On 17-12-2011, at 15:02, Allin Cottrell wrote:
On Sat, 17 Dec 2011, Riccardo (Jack) Lucchetti wrote:
> On Fri, 16 Dec 2011, Allin Cottrell wrote:
>
>> On Fri, 16 Dec 2011, Allin Cottrell wrote:
>>
>>> My proposed fix is that we always output TeX in UTF-8, regardless of the
>>> platform and the system text encoding. This means that when we output
>>> "complete" TeX files (with a header) they will include:
>>>
>>> \usepackage{ucs}
>>> \usepackage[utf8x]{inputenc}
>>>
>>> Does anyone see a problem with this? Or have an alternative solution?
>>
>> Sorry, that's not quite accurate. The above-mentioned \usepackage
>> instructions to LaTeX would NOT be included if
>>
>> (a) gretl was compiled with the --disable-nls switch or
>> (b) gretl is running in English.
>>
>> But they would be included (and output would be UTF-8 encoded)

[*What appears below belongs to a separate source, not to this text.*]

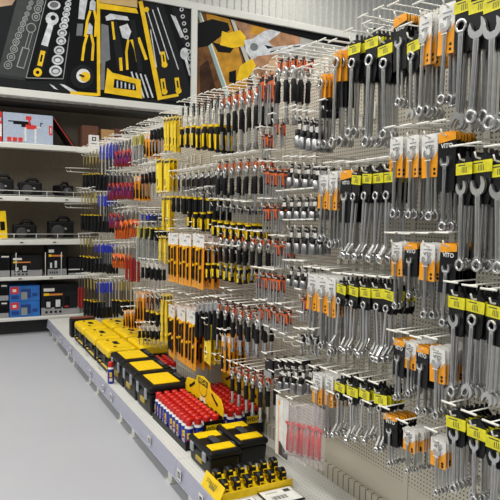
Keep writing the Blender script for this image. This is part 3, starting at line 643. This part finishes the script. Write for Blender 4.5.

>> in all other cases, under my proposal.
>
> Two things:
>
> 1) I don't see any harm in providing utf8 support even when the language is
> English. Doesn't do any harm, does it?
>
> 2) Is it really necessary to use the extended utf8x set? This may cause
> problems because, IIRC, the package that TeXlive calls ucs is "unicode" in
> MikTeX. Can't we just get away with
>
> \uespackage[utf8]{inputenc}
Ah, maybe so. Does that require the ucs package, or is inputenc
self-contained with the plain "utf8" option?
I just tested this with a complete TexLive 2011 on Mac OS X
\documentclass[11pt]{article}
\usepackage[utf8]{inputenc}
\begin{document}
test
\end{document}
No error messages from LaTeX.
Pdf generated.
So it seems that you can leave out ucs.